Newly forming planetary systems follow a routine. They collapse down from a cloud of gas and dust to form a central star and orbiting planets. But astronomers have found two unusual stars that went through a second phase of planetary formation, hundreds of millions or even billions of years after the first.
The announcement was made by Carl Melis, an astronomy graduate student at UCLA, at the 211th meeting of the American Astronomical Society held in Austin, Texas.
“This is a new class of stars, ones that display conditions now ripe for formation of a second generation of planets, long long after the stars themselves formed,” Melis said.
The two bizarre stars are known as BP Piscium, in the constellation Pisces, and TYCHO 4144 329 2, in the constellation Ursa Major. They have characteristics similar to young stars, such as the rapid accretion of gas, extended disks of material, infrared emissions of radiation, and even jets.
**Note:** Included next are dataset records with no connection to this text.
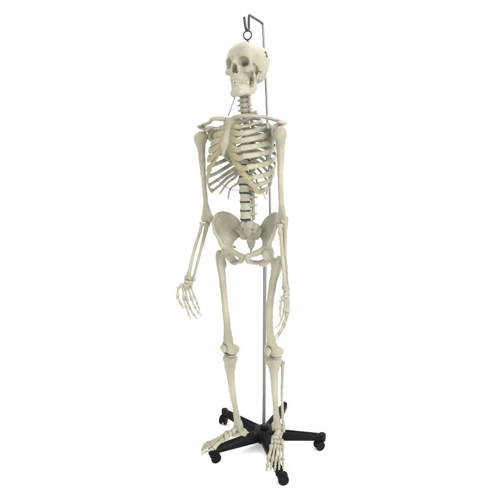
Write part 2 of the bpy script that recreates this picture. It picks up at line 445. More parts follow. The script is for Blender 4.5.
def f_vertebra(kind, ra, rb, hz, tp, spn, spd):
    def f(P):
        M = mirror(P)
        rr = np.sqrt((P[..., 0]/ra)**2+(P[..., 1]/rb)**2)
        waist = 1-.10*(1-np.clip(np.abs(P[..., 2])/hz, 0, 1)**2)
        d = smax((rr-waist)*min(ra, rb), np.abs(P[..., 2])-hz, .003)
        k = .004
        ped = cap(M, (ra*.6, -rb*.55, hz*.3), (ra*.85, -rb-.010, hz*.25), {'C': .003, 'T': .0045, 'L': .0075}[kind])
        lam = cap(M, (ra*.85, -rb-.011, 0), (0, -rb-.022, -hz*.4), .0042 if kind != 'C' else .003)
        d = U(k, d, ped, lam)
        Q = scaled(M, (1, 1, .6 if kind == 'L' else .9))
        d = U(k, d, cap(Q, (0, -rb-.022, -hz*.3), (0, -rb-.022-spn, -hz*.3-spd), .0042, .0036))
        tpz = {'C': 0, 'T': .004, 'L': .001}[kind]
        tb = {'C': -.004, 'T': -.022, 'L': -.014}[kind]
        d = U(k, d, cap(M, (ra*.9, -rb*.6-.004, .001), (tp, -rb+tb+.002, tpz), .0046, .0050 if kind == 'T' else .0044))
        d = U(k, d, cap(M, (ra*(1.15 if kind == 'C' else .82), -rb-(.004 if kind == 'C' else .011), -hz-.002), (ra*(1.15 if kind == 'C' else .87), -rb-(.003 if kind == 'C' else .010), hz+.003), {'C': .0062, 'T': .0058, 'L': .0074}[kind]))
        if kind == 'C': d = U(k, d, cap(M, (ra*.9, -.001, .0005), (tp, -.002, -.0015), .0042, .0044))
        return d
    return f
for i, z in enumerate(ZS):
    gap_up = (ZS[i-1]-z) if i else .018; gap_dn = (z-ZS[i+1]) if i < 23 else .034
    H = (gap_up+gap_dn)/2
    if i < 7: kind, ra, rb, tp, spn, spd = 'C', .0128+.0005*i, .0090, .0225+.0006*i, .016+.002*i, .004
    elif i < 19:
        u = (i-7)/11; kind, ra, rb, tp, spn, spd = 'T', .0135+.005*u, .0105+.005*u, .034-.008*u, .026, .018-.006*u
    else: kind, ra, rb, tp, spn, spd = 'L', .0228+.0006*(i-19), .0170, .036-.001*abs(i-21), .024, .002
    hz = H/2-{'C': .0014, 'T': .0015, 'L': .0019}[kind]
    lo = SP[min(23, i+1)]; hi = SP[max(0, i-1)]
    F0 = fwd(R(vert_yaw(i))); t = unit(hi-lo); pitch = math.degrees(math.atan2(t@F0, t[2]))
    fr = body_frame(SP[i], vert_yaw(i), 1, pitch*.8)
    m = tp+.008; bk = rb+.022+spn+.010
    vo = sdf_obj('vertebra', f_vertebra(kind, ra, rb, hz, tp, spn, spd), (-m, -bk, -hz-.03), (m, rb+.004, hz+.012), .0015 if i < 19 else .0018, fr, BONE, sk, amp=.0011)
    if i >= 1:
        nx = SP[i+1] if i < 23 else SP[i]-V(0, 0, .038)
        c = (SP[i]+nx)/2
        hd = (gap_dn-2*hz)/2+.0003 if i < 23 else .0022
        e1, e2 = fr.M[0], fr.M[1]
        th = np.linspace(0, 2*np.pi, 28, endpoint=False)
        rings = []
        tx = unit(SP[i]-nx)
        for rz, s in ((-1, .93), (-.6, .985), (.6, .985), (1, .93)):
            rings.append(c+np.outer(np.cos(th)*ra*s, e1)+np.outer(np.sin(th)*rb*s, e2)+tx*rz*hd)
        vs = np.concatenate(rings); k = 28
        fs = [[q*k+j, q*k+(j+1) % k, (q+1)*k+(j+1) % k, (q+1)*k+j] for q in range(3) for j in range(k)]+[list(range(k))[::-1], list(range(3*k, 4*k))]
        mesh_obj('intervertebral_disc', vs, fs, DISC if i >= 15 else CART, vo)

# ---- sternum and ribs, in the thorax frame (origin on the axis at floor level)
TO = V(-.0855, -.092, 0); TY = -37
TF = body_frame(TO, TY)
def t_local(p):
    d = np.asarray(p)-TO; return V(d@left(R(TY)), d@fwd(R(TY)), d[2])
ST0 = V(-.004, .088, 1.467); ST1 = V(.000, .138, 1.318)     # top and bottom of the sternum
sax = unit(ST1-ST0); sL = np.linalg.norm(ST1-ST0)
sF = unit(V(0, 1, 0)-sax*sax[1])
SF = Frame(TF(ST0), (TF(V(1, 0, 0))-TF(V(0, 0, 0))), TF(sF)-TF(V(0, 0, 0)), TF(sax)-TF(V(0, 0, 0)))   # a left, b out, c down
def f_sternum(P):
    Q = mirror(P)
    W = scaled(Q, (1, 2.3, 1))
    d = U(.006, ell(W, (0, 0, .018), (.027, .0145, .020)), cap(W, (.0, 0, .012), (.022, 0, .008), .012, .0105))
    d = U(.008, d, chain(W, [(0, 0, .034), (0, 0, .045), (0, .002, .075), (0, .001, .108), (0, 0, .122)], [.0125, .013, .0155, .0185, .0125], .008))
    d = U(.004, d, chain(W, [(0, 0, .125), (.001, .0, .140), (0, .0, sL-.003)], [.0105, .008, .0055]))
    d = cut(d, ell(P, (0, 0, -.006), (.011, .02, .009)), .005)
    for c, s in ((.026, .026), (.040, .018), (.058, .019), (.076, .021), (.094, .022), (.108, .023)):
        d = U(.004, d, ell(W, (s-.005, 0, c), (.008, .011, .0055)))
    return d
sternum = sdf_obj('sternum', f_sternum, (-.036, -.014, -.010), (.036, .014, sL+.008), .0015, SF, BONE, sk)
def st_pt(c, a):
    return ST0+sax*c+V(a, 0, 0)

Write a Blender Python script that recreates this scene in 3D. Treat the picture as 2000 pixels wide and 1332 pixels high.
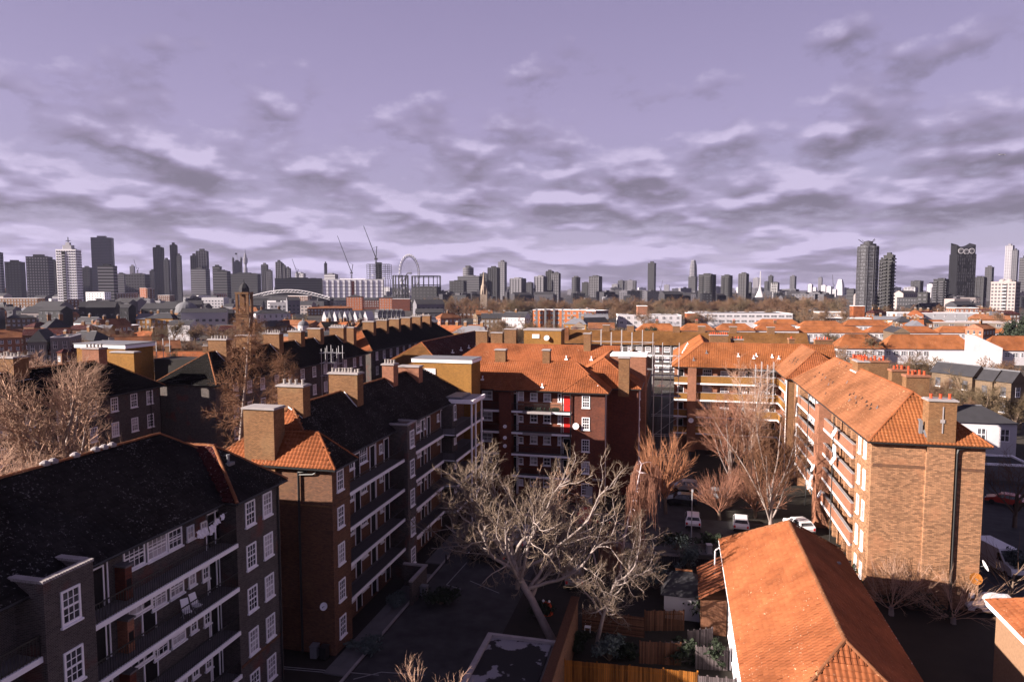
import bpy, math, random
import numpy as np
from mathutils import Vector, Matrix
R = math.radians
for o in list(bpy.data.objects): bpy.data.objects.remove(o)
scene = bpy.context.scene
C = scene.collection

# ---------------------------------------------------------------- camera
# the housing blocks stand on a grid; +Y runs down the yard, the camera looks 13.7 degrees to the left of it
CAMZ = 27.0; F = 1333.3; YAW = R(13.7); PITCH = math.atan((666 - 563) / F)
cam = bpy.data.cameras.new('camera'); cam.lens = 24; cam.sensor_width = 36
cam.clip_start = 0.5; cam.clip_end = 30000
camo = bpy.data.objects.new('camera', cam); C.objects.link(camo)
camo.location = (0, 0, CAMZ); camo.rotation_euler = (R(90) - PITCH, 0, YAW)
scene.camera = camo

# ---------------------------------------------------------------- light
SUN_E = R(23.3); LX, LY = 0.86, 0.51            # horizontal travel of the light
sun = bpy.data.lights.new('sun', 'SUN'); sun.energy = 5.0; sun.angle = R(0.5); sun.color = (1, .87, .76)
suno = bpy.data.objects.new('sun', sun); C.objects.link(suno)
d = Vector((LX * math.cos(SUN_E), LY * math.cos(SUN_E), -math.sin(SUN_E)))
suno.rotation_euler = d.to_track_quat('-Z', 'Y').to_euler(); suno.location = (-60, -60, 80)
scene.view_settings.view_transform = 'Standard'; scene.view_settings.look = 'None'
scene.view_settings.gamma = 1; scene.view_settings.exposure = 1.8; scene.view_settings.use_curve_mapping = False
scene.render.film_transparent = False
try:
    scene.cycles.use_denoising = True
    scene.cycles.max_bounces = 5; scene.cycles.diffuse_bounces = 2; scene.cycles.glossy_bounces = 2
    scene.cycles.volume_bounces = 0; scene.cycles.transparent_max_bounces = 4
    scene.cycles.sample_clamp_indirect = 4
except Exception: pass

class NT:
    """small helper round a node tree"""
    def __init__(s, nt): s.nt = nt
    def n(s, t, **k):
        nd = s.nt.nodes.new(t)
        for a, b in k.items(): setattr(nd, a, b)
        return nd
    def put(s, sock, v):
        if isinstance(v, (int, float)): sock.default_value = v
        elif isinstance(v, tuple):
            sock.default_value = v if len(v) == len(sock.default_value) else (*v, 1)[:len(sock.default_value)]
        else: s.nt.links.new(v, sock)
    def m(s, op, a, b=None, c=None, clamp=False):
        nd = s.n('ShaderNodeMath', operation=op, use_clamp=clamp)
        for i, v in enumerate((a, b, c)):
            if v is not None: s.put(nd.inputs[i], v)
        return nd.outputs[0]
    def mix(s, f, a, b, bt='MIX'):
        nd = s.n('ShaderNodeMix', data_type='RGBA', blend_type=bt)
        s.put(nd.inputs[0], f); s.put(nd.inputs[6], a); s.put(nd.inputs[7], b)
        return nd.outputs[2]
    def ramp(s, f, pts):
        nd = s.n('ShaderNodeValToRGB'); e = nd.color_ramp.elements
        while len(e) < len(pts): e.new(.5)
        for el, (p, c) in zip(e, pts):
            el.position = p; el.color = (c, c, c, 1) if isinstance(c, (int, float)) else (*c, 1)
        s.put(nd.inputs[0], f); return nd.outputs[0]
    def xyz(s, x, y, z):
        nd = s.n('ShaderNodeCombineXYZ')
        for i, v in enumerate((x, y, z)): s.put(nd.inputs[i], v)
        return nd.outputs[0]
    def noise(s, v, sc, det=3, rough=.5):
        nd = s.n('ShaderNodeTexNoise'); nd.inputs['Scale'].default_value = sc
        nd.inputs['Detail'].default_value = det; nd.inputs['Roughness'].default_value = rough
        if v is not None: s.put(nd.inputs['Vector'], v)
        return nd.outputs['Fac']

# sky: the Nishita sky tints the clear air, banks of cumulus thicken towards the horizon
world = bpy.data.worlds.new('World'); scene.world = world; world.use_nodes = True
w = NT(world.node_tree); world.node_tree.nodes.clear()
out = w.n('ShaderNodeOutputWorld'); bg = w.n('ShaderNodeBackground')
sky = w.n('ShaderNodeTexSky', sky_type='NISHITA'); sky.sun_disc = False
sky.sun_elevation = SUN_E; sky.sun_rotation = math.atan2(-LX, -LY)
tc = w.n('ShaderNodeTexCoord'); sep = w.n('ShaderNodeSeparateXYZ'); w.put(sep.inputs[0], tc.outputs['Generated'])
dx, dy, dz = sep.outputs
zc = w.m('MAXIMUM', dz, 0.0)
def layer(up, det, rough):                                # banks of cloud flatten towards the horizon
    z_ = w.m('ADD', zc, up); k = w.m('ADD', 5.2, w.m('DIVIDE', .22, w.m('ADD', z_, .07)))
    return w.noise(w.xyz(w.m('MULTIPLY', dx, k), w.m('MULTIPLY', dy, k), w.m('MULTIPLY', w.m('LOGARITHM', w.m('ADD', z_, .055), math.e), 3.2)), 1.0, det, rough)
n0 = layer(0, 12, .59)                                     # cloud bodies with ragged rims
s0 = layer(0, 3.4, .48)                                   # the same bodies, smooth, for light and shade
s1 = layer(.016, 3.4, .48)                                # and a little higher up: tells tops from bases
cov = w.ramp(zc, [(0, .66), (.05, .66), (.12, .65), (.18, .60), (.24, .535), (.30, .45), (.40, .36), (1, .30)])
den = w.m('MULTIPLY', w.m('SUBTRACT', w.m('ADD', n0, cov), 1.02), 7.5, clamp=True)
top = w.m('ADD', w.m('ADD', w.m('MULTIPLY', w.m('SUBTRACT', s0, s1), 7.0), w.m('MULTIPLY', w.m('SUBTRACT', n0, s0), 2.6)), w.m('ADD', .46, w.m('MULTIPLY', w.m('SUBTRACT', .55, s0), .9)), clamp=True)
# Nishita luminance gives the gradient; the air is mauve
bw = w.n('ShaderNodeRGBToBW'); w.put(bw.inputs[0], sky.outputs[0])
lum = w.m('MULTIPLY', w.m('POWER', bw.outputs[0], .35), 1.0)
air = w.ramp(zc, [(0, (.35, .30, .44)), (.08, (.38, .315, .48)), (.22, (.375, .30, .50)), (.36, (.31, .25, .43)), (1, (.12, .096, .17))])
skyc = w.mix(.02, air, sky.outputs[0])
cloud = w.ramp(top, [(0, (.15, .13, .17)), (.25, (.20, .17, .235)), (.5, (.32, .27, .41)), (.75, (.47, .41, .61)), (1, (.68, .60, .83))])
col = w.mix(w.m('MULTIPLY', den, .84), skyc, cloud)
w.put(bg.inputs['Color'], col); bg.inputs['Strength'].default_value = 1 / 2 ** 1.8 * .94
w.put(out.inputs['Surface'], bg.outputs[0])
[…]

They may act young, but these stars are very old. The astronomers measured the quantities of lithium in the stars; an element which is consumed when stars get older. If they were young, they would still have their reserves of lithium, but they have very little of it left.
So you have older stars behaving like young stars; what happened?
The researchers think that these stars were once part of a binary system where a solar-mass star was matched with a much less massive star. The more massive star ran out of fuel first and ballooned up as a red giant, engulfing the smaller star. At this point, the smaller star would actually be orbiting inside the envelope of the red giant, forcing material out into space, while slowly spiraling inward to meet its destruction.
This ejected material would actually contain the building blocks of terrestrial planets, and so, the planetary formation process would get going all over again. The size of the new planets that could form would depend on how much material was ejected during this red giant phase.